# [Task to complete]
All lines in the records below from the line with "Write the bpy" through the line with "C = scene.collection" are to be given again exactly, both ends included; the pictures are to be left out.

****************************************

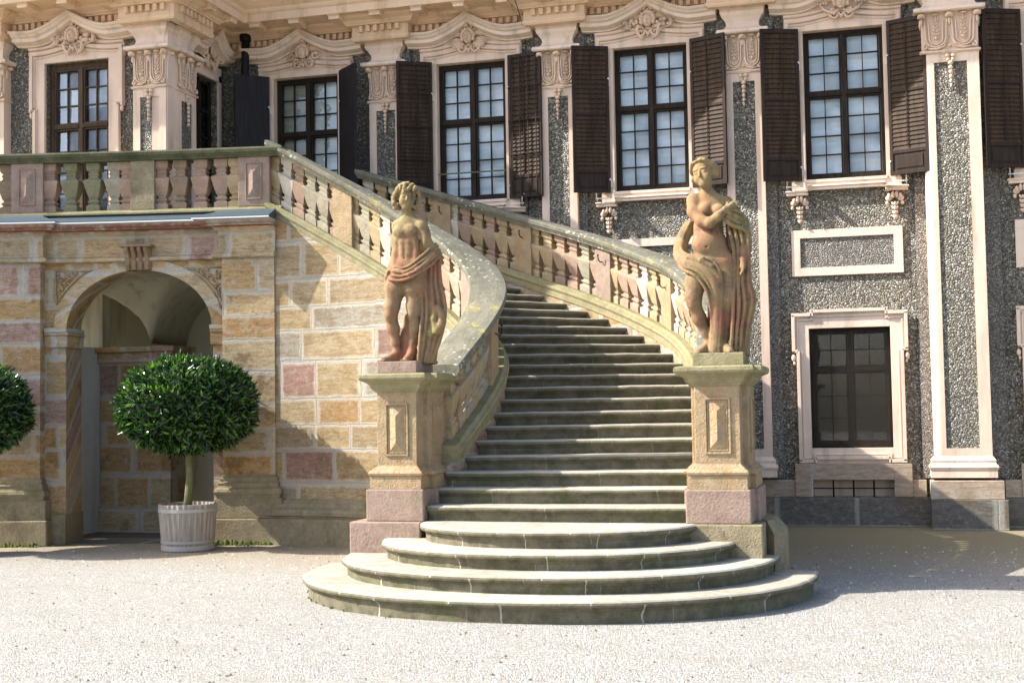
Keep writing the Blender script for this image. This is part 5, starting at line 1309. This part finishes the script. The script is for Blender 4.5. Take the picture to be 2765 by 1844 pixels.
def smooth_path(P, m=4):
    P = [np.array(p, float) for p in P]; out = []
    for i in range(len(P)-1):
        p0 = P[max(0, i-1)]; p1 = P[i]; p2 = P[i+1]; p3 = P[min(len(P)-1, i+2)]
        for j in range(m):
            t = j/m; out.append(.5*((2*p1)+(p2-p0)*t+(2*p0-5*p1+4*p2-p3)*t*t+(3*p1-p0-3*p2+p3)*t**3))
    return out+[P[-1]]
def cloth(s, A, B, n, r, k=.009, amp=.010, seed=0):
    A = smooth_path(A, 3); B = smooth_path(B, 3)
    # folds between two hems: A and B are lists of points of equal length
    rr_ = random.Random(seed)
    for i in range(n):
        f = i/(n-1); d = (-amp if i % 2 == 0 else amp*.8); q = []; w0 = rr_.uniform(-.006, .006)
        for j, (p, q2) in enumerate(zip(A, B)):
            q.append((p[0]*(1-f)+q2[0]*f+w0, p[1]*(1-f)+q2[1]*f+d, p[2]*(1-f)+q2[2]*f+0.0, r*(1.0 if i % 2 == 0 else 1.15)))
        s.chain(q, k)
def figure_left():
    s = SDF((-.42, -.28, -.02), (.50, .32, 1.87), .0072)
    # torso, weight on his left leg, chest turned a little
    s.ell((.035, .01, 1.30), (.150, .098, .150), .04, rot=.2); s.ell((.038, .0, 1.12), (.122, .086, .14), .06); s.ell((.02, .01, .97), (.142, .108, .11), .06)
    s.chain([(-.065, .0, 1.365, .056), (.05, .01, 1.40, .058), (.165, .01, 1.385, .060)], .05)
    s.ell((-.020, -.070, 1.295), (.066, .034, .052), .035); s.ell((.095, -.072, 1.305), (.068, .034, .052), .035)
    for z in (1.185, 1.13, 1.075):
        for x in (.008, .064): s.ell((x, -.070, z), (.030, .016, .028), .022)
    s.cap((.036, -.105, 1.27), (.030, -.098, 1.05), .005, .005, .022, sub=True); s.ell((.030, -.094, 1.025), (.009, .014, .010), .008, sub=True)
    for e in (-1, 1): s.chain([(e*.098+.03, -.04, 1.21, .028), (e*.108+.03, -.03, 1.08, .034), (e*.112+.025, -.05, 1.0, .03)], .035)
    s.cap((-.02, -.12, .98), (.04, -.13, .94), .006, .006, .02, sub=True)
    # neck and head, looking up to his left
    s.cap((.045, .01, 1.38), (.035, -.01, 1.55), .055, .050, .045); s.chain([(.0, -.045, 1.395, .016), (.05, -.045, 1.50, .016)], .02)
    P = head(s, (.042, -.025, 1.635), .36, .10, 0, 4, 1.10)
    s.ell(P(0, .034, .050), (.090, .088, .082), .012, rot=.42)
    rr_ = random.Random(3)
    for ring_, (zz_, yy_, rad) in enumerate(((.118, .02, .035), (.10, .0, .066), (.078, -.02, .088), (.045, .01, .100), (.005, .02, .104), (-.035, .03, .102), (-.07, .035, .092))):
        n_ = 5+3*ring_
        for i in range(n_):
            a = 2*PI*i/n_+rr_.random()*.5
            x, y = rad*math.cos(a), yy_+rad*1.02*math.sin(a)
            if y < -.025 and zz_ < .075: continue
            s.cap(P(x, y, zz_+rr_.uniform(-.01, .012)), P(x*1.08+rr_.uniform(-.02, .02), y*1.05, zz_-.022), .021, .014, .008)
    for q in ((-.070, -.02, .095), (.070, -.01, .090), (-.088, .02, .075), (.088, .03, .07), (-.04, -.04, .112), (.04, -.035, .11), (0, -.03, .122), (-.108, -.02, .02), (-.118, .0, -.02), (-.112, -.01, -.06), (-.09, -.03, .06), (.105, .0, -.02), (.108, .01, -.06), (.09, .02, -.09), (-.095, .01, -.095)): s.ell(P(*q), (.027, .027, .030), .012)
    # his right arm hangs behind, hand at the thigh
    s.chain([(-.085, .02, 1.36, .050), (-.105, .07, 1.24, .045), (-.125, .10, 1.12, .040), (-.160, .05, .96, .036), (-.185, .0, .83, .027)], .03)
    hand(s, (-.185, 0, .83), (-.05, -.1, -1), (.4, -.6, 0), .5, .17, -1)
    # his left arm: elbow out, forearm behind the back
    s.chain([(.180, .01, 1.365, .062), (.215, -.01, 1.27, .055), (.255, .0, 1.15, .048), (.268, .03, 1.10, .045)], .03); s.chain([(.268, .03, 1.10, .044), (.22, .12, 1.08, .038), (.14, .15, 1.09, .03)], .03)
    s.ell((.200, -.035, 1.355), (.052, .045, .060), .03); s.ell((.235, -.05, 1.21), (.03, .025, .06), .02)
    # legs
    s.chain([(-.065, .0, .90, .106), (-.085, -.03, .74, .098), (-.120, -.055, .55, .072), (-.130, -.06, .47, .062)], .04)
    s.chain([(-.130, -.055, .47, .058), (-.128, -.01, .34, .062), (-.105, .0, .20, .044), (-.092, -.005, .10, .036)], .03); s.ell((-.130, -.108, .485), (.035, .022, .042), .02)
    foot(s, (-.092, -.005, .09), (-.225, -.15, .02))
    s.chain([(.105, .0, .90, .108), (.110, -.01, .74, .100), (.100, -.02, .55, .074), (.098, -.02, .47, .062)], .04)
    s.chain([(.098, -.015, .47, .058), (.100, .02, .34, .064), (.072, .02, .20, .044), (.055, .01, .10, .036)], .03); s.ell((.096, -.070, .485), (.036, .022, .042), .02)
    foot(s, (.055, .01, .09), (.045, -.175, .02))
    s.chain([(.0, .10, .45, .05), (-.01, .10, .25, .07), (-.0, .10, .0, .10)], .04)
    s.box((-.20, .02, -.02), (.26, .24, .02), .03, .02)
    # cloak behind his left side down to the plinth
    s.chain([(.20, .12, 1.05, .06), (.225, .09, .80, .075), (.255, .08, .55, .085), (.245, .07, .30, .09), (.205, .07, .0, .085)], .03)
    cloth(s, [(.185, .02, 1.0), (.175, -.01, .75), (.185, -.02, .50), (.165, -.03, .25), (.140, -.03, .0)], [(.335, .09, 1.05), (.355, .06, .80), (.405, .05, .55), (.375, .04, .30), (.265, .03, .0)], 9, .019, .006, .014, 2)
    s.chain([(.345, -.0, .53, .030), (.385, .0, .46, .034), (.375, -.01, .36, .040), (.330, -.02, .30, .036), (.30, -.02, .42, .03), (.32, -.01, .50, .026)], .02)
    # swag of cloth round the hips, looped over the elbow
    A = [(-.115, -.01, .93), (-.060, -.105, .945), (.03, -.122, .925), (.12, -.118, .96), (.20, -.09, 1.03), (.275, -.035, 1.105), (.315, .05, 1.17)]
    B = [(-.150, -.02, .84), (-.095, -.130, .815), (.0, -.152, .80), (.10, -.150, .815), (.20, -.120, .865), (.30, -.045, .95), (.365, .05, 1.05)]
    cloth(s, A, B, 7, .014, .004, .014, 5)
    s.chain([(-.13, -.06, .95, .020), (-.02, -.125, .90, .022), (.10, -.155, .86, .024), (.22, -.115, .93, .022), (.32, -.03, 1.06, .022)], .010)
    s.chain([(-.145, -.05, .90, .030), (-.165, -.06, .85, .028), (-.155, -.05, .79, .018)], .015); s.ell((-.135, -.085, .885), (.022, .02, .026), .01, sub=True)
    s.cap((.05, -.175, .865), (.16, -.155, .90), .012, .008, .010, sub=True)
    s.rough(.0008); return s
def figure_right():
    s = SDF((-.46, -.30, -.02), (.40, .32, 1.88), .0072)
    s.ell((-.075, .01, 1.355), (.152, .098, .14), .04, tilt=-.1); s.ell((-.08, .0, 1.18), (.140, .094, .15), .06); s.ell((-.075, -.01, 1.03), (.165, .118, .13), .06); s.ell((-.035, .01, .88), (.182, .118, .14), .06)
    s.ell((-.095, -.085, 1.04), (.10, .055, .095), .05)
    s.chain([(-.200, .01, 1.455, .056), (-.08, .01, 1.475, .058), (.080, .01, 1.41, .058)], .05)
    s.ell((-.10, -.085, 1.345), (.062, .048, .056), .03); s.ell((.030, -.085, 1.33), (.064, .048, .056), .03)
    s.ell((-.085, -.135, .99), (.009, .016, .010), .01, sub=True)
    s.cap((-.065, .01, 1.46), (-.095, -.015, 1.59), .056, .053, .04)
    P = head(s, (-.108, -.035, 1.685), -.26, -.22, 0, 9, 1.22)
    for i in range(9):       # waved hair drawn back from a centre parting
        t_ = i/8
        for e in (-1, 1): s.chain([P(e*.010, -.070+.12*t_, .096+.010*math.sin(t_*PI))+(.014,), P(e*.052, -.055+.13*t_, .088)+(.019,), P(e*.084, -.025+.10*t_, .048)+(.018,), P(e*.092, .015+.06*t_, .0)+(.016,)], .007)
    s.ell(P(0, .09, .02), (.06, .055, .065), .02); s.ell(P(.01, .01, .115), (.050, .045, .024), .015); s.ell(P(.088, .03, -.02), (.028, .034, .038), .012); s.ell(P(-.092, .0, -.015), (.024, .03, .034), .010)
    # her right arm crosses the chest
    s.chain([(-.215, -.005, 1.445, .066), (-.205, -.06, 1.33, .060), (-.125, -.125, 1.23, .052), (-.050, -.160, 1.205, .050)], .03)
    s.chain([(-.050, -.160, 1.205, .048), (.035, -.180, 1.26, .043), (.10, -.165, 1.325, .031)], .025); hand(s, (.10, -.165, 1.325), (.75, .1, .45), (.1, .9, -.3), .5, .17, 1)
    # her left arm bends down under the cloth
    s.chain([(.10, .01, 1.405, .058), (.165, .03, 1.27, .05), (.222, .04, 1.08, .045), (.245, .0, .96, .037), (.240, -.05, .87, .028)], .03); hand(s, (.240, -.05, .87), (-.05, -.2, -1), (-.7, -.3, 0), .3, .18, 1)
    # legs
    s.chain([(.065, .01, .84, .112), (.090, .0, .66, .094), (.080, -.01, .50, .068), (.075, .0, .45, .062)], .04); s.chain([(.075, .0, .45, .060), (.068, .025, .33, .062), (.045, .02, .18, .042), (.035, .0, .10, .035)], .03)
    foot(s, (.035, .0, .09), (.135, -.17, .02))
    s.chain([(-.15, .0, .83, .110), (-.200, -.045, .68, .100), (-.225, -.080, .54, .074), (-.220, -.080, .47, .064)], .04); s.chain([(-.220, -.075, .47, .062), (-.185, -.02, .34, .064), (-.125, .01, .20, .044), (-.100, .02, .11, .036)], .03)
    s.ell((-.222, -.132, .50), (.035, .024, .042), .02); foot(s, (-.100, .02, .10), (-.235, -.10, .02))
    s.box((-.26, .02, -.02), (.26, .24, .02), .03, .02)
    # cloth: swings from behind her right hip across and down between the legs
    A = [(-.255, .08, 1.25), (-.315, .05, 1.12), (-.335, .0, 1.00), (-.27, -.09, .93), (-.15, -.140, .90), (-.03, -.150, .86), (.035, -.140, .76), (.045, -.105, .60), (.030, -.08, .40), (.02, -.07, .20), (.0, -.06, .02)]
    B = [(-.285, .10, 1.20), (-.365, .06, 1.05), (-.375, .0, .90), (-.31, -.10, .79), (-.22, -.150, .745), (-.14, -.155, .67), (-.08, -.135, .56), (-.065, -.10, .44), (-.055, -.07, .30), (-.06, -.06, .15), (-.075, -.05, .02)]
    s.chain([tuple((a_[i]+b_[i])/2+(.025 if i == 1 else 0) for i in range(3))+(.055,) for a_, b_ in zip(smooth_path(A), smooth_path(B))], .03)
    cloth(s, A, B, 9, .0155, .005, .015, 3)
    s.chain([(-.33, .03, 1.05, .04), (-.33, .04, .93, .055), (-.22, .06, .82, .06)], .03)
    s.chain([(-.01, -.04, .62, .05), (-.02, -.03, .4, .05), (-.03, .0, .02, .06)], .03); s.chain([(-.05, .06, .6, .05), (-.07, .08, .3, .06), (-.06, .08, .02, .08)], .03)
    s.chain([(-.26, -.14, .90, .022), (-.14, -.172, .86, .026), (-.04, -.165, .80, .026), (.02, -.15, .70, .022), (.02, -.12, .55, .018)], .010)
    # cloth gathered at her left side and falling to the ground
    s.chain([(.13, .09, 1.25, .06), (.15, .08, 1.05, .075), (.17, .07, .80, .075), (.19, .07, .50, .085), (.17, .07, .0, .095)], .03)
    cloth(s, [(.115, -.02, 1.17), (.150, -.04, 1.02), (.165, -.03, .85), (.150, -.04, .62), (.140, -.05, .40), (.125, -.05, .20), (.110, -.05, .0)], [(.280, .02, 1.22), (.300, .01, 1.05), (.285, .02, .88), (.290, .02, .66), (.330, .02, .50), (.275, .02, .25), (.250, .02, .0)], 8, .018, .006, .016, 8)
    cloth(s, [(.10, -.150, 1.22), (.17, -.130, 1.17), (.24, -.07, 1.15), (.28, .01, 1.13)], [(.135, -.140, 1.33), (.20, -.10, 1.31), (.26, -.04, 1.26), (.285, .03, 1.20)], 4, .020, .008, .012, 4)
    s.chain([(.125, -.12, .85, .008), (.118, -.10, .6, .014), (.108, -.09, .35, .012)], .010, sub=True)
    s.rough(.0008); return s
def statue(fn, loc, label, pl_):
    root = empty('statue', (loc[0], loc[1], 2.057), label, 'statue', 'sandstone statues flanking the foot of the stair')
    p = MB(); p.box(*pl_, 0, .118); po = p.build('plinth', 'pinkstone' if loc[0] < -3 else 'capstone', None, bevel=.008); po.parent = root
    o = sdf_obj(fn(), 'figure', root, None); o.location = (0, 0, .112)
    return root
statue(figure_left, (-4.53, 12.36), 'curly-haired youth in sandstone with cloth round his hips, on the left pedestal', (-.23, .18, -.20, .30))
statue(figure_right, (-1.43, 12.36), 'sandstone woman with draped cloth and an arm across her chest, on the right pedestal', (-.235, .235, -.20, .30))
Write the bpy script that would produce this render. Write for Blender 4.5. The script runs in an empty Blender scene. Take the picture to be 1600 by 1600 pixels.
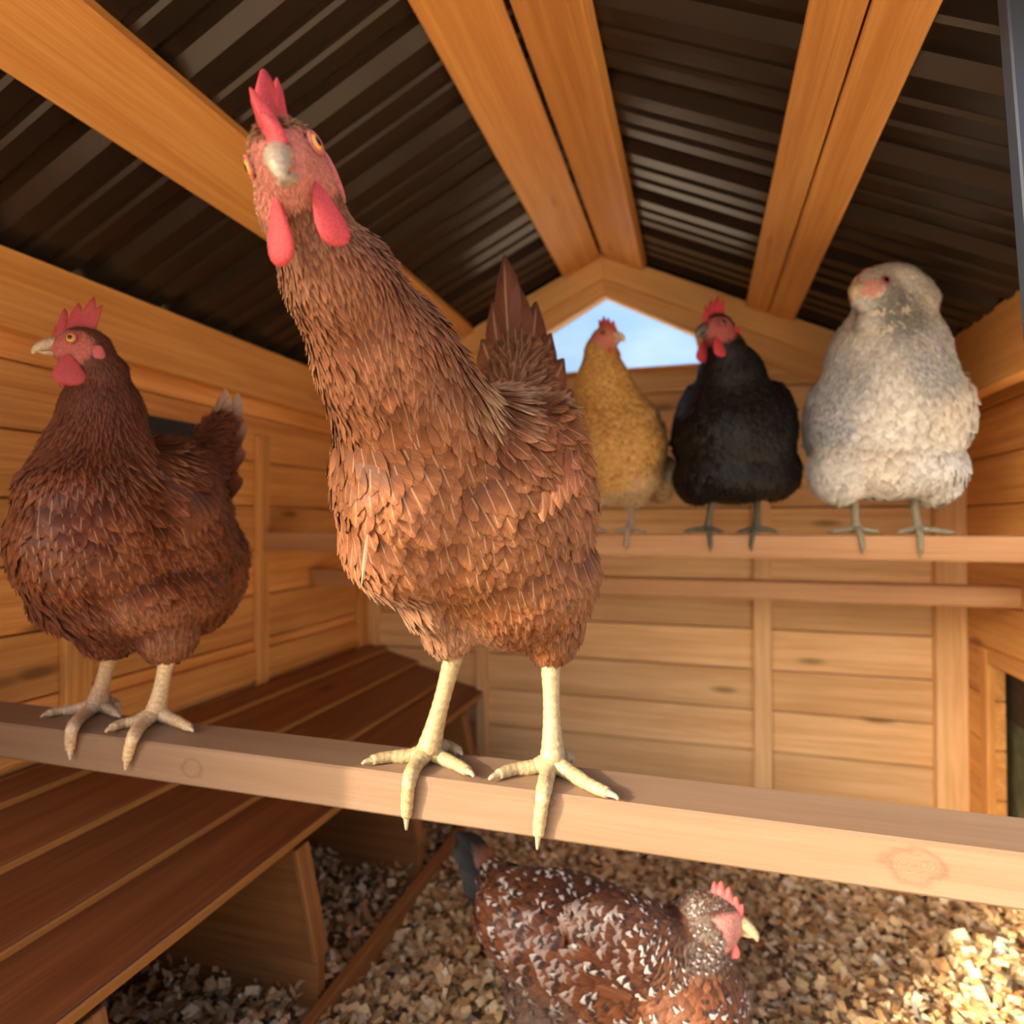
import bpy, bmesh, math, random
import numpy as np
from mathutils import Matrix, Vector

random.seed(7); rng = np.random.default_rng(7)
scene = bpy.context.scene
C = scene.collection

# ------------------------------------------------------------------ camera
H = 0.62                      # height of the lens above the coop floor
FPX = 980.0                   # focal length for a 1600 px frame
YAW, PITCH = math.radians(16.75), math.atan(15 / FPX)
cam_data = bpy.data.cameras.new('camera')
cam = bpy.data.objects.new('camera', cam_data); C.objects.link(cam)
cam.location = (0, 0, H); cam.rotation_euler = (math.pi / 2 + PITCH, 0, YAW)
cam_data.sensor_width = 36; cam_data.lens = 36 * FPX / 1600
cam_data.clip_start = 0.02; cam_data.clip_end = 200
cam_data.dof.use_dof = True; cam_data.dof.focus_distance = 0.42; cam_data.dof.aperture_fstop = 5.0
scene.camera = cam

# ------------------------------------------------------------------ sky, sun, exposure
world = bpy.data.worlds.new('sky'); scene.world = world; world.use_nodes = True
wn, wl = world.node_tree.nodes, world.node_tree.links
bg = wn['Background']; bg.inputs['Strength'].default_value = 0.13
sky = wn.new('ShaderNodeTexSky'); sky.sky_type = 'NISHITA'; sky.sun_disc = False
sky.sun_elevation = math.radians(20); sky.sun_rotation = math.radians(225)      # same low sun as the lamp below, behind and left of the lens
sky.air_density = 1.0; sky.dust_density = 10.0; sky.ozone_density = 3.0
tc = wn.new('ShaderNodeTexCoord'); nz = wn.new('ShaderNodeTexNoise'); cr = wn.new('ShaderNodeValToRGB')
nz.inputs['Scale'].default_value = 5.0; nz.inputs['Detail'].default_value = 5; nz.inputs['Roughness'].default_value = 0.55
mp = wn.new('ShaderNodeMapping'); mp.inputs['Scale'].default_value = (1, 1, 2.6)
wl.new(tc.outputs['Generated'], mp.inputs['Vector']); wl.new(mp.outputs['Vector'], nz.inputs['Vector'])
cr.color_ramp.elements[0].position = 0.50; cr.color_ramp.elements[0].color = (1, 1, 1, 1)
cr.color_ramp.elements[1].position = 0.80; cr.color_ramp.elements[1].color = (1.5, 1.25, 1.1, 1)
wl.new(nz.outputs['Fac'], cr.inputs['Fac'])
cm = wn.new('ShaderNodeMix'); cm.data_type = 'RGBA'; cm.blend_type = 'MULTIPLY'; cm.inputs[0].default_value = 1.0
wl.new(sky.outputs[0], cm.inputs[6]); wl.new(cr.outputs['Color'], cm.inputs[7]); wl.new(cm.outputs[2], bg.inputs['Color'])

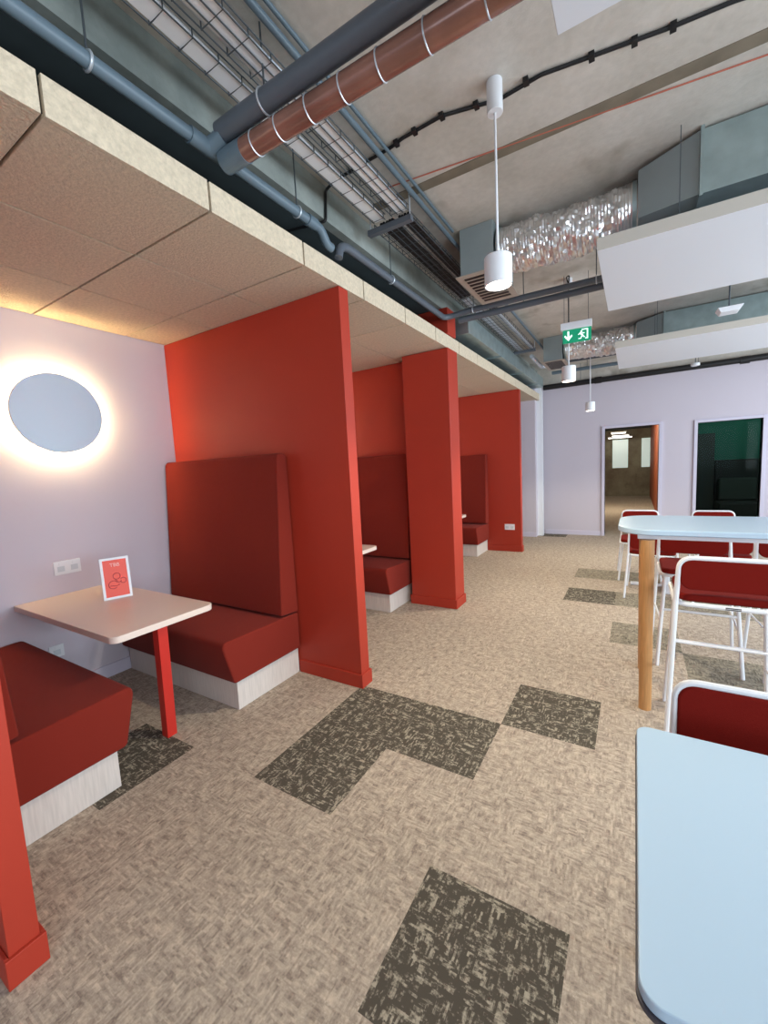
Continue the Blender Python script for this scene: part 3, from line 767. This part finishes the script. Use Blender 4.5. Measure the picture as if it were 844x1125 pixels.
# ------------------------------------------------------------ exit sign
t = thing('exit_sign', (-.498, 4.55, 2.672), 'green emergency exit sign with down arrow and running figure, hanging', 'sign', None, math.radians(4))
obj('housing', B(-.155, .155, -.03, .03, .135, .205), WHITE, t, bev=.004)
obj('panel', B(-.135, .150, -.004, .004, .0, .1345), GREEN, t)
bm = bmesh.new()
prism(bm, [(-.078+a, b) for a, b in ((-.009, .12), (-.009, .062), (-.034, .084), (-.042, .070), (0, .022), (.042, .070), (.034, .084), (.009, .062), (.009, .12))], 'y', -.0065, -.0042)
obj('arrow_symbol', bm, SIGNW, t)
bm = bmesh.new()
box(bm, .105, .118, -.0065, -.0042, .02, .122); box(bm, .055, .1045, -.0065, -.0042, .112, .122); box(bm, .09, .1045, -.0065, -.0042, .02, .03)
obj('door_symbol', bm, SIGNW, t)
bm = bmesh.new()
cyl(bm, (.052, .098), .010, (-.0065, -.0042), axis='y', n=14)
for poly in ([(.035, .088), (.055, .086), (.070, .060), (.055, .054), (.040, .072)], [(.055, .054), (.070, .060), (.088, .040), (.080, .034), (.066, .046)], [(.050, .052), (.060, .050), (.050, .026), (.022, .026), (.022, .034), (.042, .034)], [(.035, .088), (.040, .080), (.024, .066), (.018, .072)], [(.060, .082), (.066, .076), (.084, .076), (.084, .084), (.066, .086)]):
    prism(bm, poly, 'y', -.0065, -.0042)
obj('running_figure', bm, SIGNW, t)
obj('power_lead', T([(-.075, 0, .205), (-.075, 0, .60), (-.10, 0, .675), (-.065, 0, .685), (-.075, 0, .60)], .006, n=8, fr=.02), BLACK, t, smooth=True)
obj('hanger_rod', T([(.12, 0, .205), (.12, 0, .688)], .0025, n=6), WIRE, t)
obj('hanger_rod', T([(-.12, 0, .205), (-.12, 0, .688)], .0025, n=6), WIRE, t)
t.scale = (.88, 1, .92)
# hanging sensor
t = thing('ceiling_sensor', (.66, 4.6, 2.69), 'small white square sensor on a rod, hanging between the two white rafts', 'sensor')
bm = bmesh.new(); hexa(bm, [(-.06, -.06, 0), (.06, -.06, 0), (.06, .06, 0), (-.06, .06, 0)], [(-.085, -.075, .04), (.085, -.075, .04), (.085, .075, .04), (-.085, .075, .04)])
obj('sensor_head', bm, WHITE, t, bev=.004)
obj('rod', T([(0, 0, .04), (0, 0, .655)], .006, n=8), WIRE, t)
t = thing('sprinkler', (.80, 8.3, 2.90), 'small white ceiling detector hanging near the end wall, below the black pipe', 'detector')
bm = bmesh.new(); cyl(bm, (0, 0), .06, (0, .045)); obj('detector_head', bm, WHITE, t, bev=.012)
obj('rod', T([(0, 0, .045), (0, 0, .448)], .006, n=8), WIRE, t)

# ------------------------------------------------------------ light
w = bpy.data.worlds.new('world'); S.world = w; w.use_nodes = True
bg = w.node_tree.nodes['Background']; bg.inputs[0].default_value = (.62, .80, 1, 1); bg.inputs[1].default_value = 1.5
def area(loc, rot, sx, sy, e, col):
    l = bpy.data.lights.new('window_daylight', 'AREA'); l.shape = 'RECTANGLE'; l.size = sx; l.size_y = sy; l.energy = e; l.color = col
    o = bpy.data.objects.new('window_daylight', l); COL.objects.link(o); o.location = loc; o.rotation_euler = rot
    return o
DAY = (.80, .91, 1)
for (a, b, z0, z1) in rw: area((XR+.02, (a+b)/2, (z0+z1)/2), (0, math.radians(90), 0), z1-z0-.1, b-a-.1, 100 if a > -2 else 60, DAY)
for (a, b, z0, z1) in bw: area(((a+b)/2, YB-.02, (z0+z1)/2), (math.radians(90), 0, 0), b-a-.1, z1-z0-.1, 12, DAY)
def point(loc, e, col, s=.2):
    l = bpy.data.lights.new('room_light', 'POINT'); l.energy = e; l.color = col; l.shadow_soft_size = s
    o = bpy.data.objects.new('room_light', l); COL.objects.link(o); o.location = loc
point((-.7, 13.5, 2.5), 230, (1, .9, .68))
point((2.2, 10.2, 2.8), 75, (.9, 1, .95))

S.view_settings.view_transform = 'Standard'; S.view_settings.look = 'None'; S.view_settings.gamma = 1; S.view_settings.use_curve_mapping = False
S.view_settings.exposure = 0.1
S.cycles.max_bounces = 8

****************************************

# [Reply to the task]
Write the bpy script that would produce this render. Write for Blender 4.5. The script runs in an empty Blender scene. Take the picture to be 1600 by 1600 pixels.
import bpy, bmesh, math, random
import numpy as np
from mathutils import Matrix, Vector

random.seed(7); rng = np.random.default_rng(7)
scene = bpy.context.scene
C = scene.collection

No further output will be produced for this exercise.